How Are Western Academics Prejudiced Against Miracle Claims?


Many western scholars take the position that miracles don’t occur because they’ve never experienced one and they don’t know anybody credible who has either (this was David Hume’s position as well). But there’s a serious problem with this assertion: they are discounting the testimonies of millions of people they don’t know and to whom they’ve never listened.

Craig Keener, in Miracles: The Credibility of the New Testament Accounts, brings this point home with the following analysis:

If even a handful of miracle claims prove more probable than not, Hume’s argument fails, removing the initial default setting against miracles. Without a special burden of proof against miracle claims, they can be evaluated on a case-by-case basis by normal laws of evidence like any other claims.

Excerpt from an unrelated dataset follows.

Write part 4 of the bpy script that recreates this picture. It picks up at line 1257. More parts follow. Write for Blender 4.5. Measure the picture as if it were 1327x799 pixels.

To reject all eyewitness claims in support of miracles (when we would accept in court eyewitness claims of similar quality for other events) simply presupposes against miracles from the start, rigging the debate so as to exclude in advance any supportive testimony as reflecting misunderstanding or deception. At present, however, the primary issue is whether witnesses can claim firsthand knowledge of what they believe are miracles, and here the evidence is overwhelming from the outset.

How is the evidence overwhelming? Surely western scholars would know about this overwhelming evidence. Keener continues:

Even if outside the experience of most Western scholars, today’s world is full of firsthand claims to have witnessed miracles, and there is no reason to suppose that the ancient world was any different. Western scholars may readily dispute the explanations for such phenomena, which may vary from one claim to another, but when some scholars deny that such phenomena ever belong to the eyewitness level of historical sources, they are not reckoning with the social reality of a sizable proportion of the world’s population.

Indeed, millions of intelligent but culturally different people will be compelled by what they believe to be their own experience or that of others close to them to dismiss such scholarship as an experientially narrow cultural imperialism. In the face of far less information about other cultures than is available today, in fact, Hume and the thinkers he followed unashamedly assumed cultural superiority over supernaturalist cultures . . . .

Bad news for western skeptics of miracles. It turns out you will actually have to get up off your couches and go look at the evidence for miracle claims. Your ignorance of the data is embarrassing and you need to so something about it, but that’s going to mean some work. You can get started by reading Keener’s book.